Resistance 02
This is a follow up to Resistance.
This first part of the quote I'd shared was from The Power of Now by Eckhart Tolle. He is a spiritual teacher.
The pain that you create now is always some form of non-acceptance, some form of resistance to what is. One the level of thought, the resistance is some form of judgement. On the emotional level, it is some sort of negativity.
The intensity of the pain depends on the degree of resistance to the present moment, and this in turn depends on how strongly, you are identified with your mind.
The second is a lightly edited version of what Sam Harris said in an interview with Andrew Huberman. He is a neuroscientist.
If you just are willing to pay attention to it, a couple things happen, one is your resistance to feeling it goes away by definition because now your goal is to just pay attention to it. And you recognize that so much of the suffering associated with the pain was born of the resistance to feeling it. You're kind of bracing against it and all of your thinking about it.
***
And so much of our suffering in the presence of pain is the result of resisting it, worrying about it, everything we're doing with our minds but just feeling it. So when you just feel it, again, it breaks apart into this ever shifting collection of different sensations and it's not one thing and it never stays the same and so two things happen there. One is there can be a tremendous amount of relief that happens there where you can achieve a level of equanimity even in the presence of really unpleasant physical sensation. And this is true of mental sensations as well as true of emotions, the classically negative emotions like anger or depression or fear. The moment you become willing to just feel them in all of their punctate and changeable qualities, they cease to be what they were a moment ago.
***
It ceases to be a problem in that moment because it no more maps onto the kind of person you are than a feeling of indigestion or a pain in your knee maps onto the kind of person you are. It's just sensation.

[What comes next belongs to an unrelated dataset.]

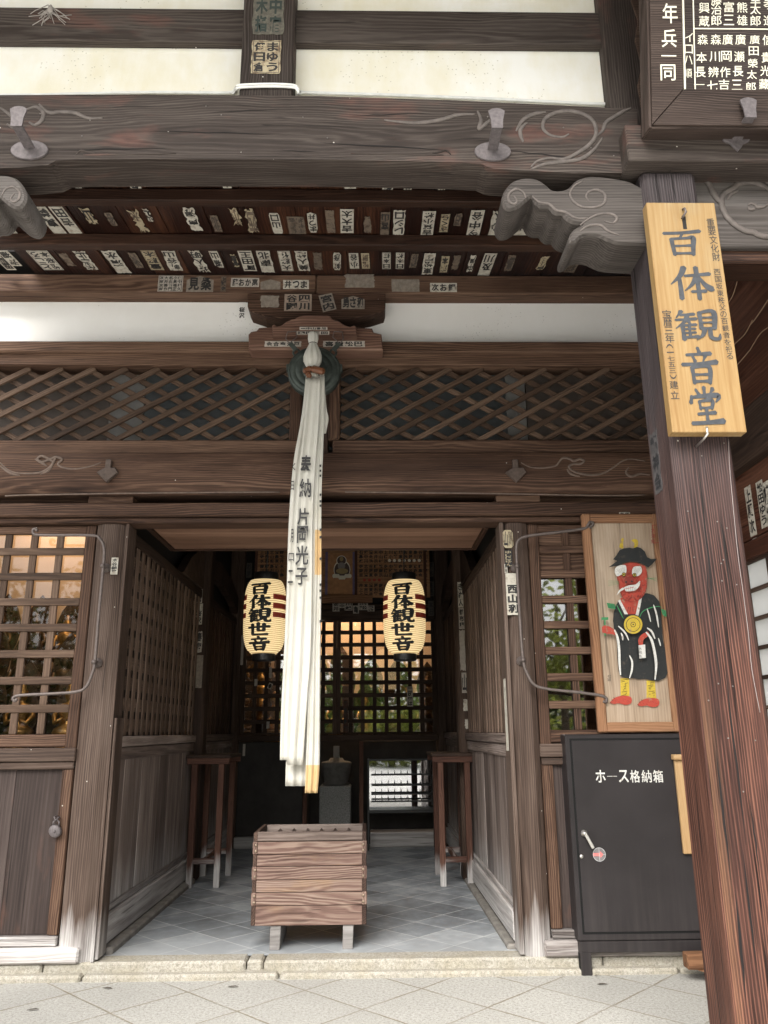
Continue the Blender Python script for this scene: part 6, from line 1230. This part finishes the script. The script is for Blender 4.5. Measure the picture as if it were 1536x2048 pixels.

I came across Eckhart's words last year when I was reading his book. He has several interesting ideas. This was one that seemed important and actionable enough that I noted it down. I heard Sam Harris speak a few weeks ago. The idea that he spoke about seemed strikingly similar in the moment. I made a mental note to track down the transcript and compare them to Eckhart's quote.
How was your experience reading them sequentially? Was there any discontinuity or did it feel like the thoughts of one person? Does finding out that it's two different people, with very different lived experiences, and philosophies - at least on the surface - change how you feel about what they're expressing? For me, knowing that these two people have different journeys before they got to the point where they said the same thing has made it easier to trust the idea, and practice it.
I have one example of when this worked for me. One evening, I was sitting on my computer and watching a video online - can't remember exactly what it was - when I sensed some anxiety rising in my body. My initial reaction was to ignore it and continue watching the video. That didn't work. I tried to understand what was making me anxious and I couldn't identify the reason.
I then remembered the Eckhart-Sam approach and decided to give it a chance. I closed my eyes, focused on the anxious feeling, not resisting or thinking about it, not judging myself for feeling it. I worried that doing this could lead the anxiety to overwhelm me but I experienced the opposite. The anxiety faded away in a few seconds and I was able to get back to what I was doing.
But there have been dozens of times where I've not been able to find the focus to practice this. If you give this approach a chance, I'd recommend trying this when you're not with other people. When you have the option to stop whatever you're doing and close your eyes for a few seconds.